De esta manera, el secretario sintetizaba la excelsitud del mártir: “Parece ser que la providencia ha exigido de él el último y único sacrificio adicional que podía hacer por su país: morir por su causa. Los que […] lo conocimos interpretamos bien su muerte, ciertamente, como señal de que el cielo lo consideraba digno del martirio”.
A juicio de Emeterio Santovenia, con la desaparición de Lincoln debió quedar inconcluso un proyecto que quizás estaba relacionado con sus ideas cardinales de emancipación y fraternidad. Asimismo, su muerte sería la causa principal de que los trasfondos de la gira de Nicolay terminaran ignorados. En tanto Lincoln había sido el autor intelectual de la iniciativa, solo él podría revelar los propósitos y resultados del tránsito cubano de su secretario.
“El precursor de la buena vecindad en América, por la índole de los principios privativos de esta política, fue enemigo de intrusiones de los Estados Unidos en los asuntos internos de otros países. La misión de uno de sus auxiliares íntimos en Cuba tuvo que ser concebida y llevada adelante con superiores miras, mantenidas en riguroso secreto. ¿Apreció el legado lo que para los cubanos representaba Lincoln? Esto también quedó en secreto, acaso porque, muerto Lincoln, en su prestigioso agente influyó principalmente el deseo de descubrir el poso de sencilla sabiduría e ilimitada misericordia que hubo en su claro mentor. Ya desde el tiempo en que alentaba sobre la Tierra, empezó a ser Lincoln el primero de los estadounidenses en los corazones cubanos”, consideró el historiador nacido en Mantua, Pinar del Río.
Abraham Lincoln en los abriles de Cuba
A lo largo de su carrera presidencial, Lincoln posó varias veces su mirada en el mapa cubano.
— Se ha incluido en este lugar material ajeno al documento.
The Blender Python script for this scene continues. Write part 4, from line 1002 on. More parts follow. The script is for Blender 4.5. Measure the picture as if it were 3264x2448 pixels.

En eso influyó la participación de algunos hijos de la isla en la Guerra de Secesión, además de su conocimiento del régimen esclavista bajo el dominio español, y las reiteradas presiones de los partidarios de la doctrina del Destino Manifiesto para que comprara Cuba. Fiel a su proceder, Lincoln se centró en bloquear los planes anexionistas de algunos políticos de estados sureños e incluso descalificó las incursiones de Narciso López. Cuba siguió postergada, pero codiciada.
El 5 de diciembre de 1863, en el periódico habanero El Siglo, el conspicuo escritor Francisco de Frías, más conocido por el apelativo de Conde de Pozos Dulces, se declaraba partidario de Abraham: “Nuestras miradas se fijan hoy en el presidente Lincoln, ese hombre desconocido, calumniado y escarnecido, que de leñador se ha elevado al primer puesto de aquella gran nación, en momentos tan críticos y tan solemnes cuales no se volverán a presentar nunca para poner a prueba el temple y la energía de una grande alma”.
Al conocer de la muerte de Lincoln, en abril de 1865, el adolescente Pepe Martí y algunos condiscípulos asumieron llevar crespón negro por una semana en señal de duelo. En la obra martiana, sobre todo durante los casi 15 años que este residió en Estados Unidos, se cita en varias oportunidades al “leñador de ojos piadosos” nacido en una cabaña en las planicies de Kentucky. “Amamos a la patria de Lincoln, tanto como tememos a la patria de Cutting”, formuló en su archiconocida “Vindicación de Cuba”, en marzo de 1889. Mientras, en carta de enero de 1892 a su amigo Ángel Peláez confesaba Martí: “Por dos hombres temblé y lloré al saber de su muerte, sin conocerlos, sin conocer un ápice de su vida: por Don José de la Luz y por Lincoln”.
Pocos meses después del triunfo rebelde, Fidel Castro realizó su primer viaje a Estados Unidos, el 15 de abril de 1959, el cual se extendería hasta el día 26. El domingo 19, el mandatario cubano visitó en Washington D.C. el Memorial erigido a Lincoln en 1922 y colocó al pie de la enorme estatua una corona de claveles rojos, según cuenta el periodista Luis Báez en el libro Fidel por el mundo.

Quizás como una de esas trazas del secular correlato compartido entre Cuba y Estados Unidos, la recia personalidad del presidente estadounidense permaneció en la admiración de los cubanos. No solo por ser uno de los ciudadanos más prestigiosos de su época, sino porque representaba en sí mismo un principio, una idea, un símbolo de transformación.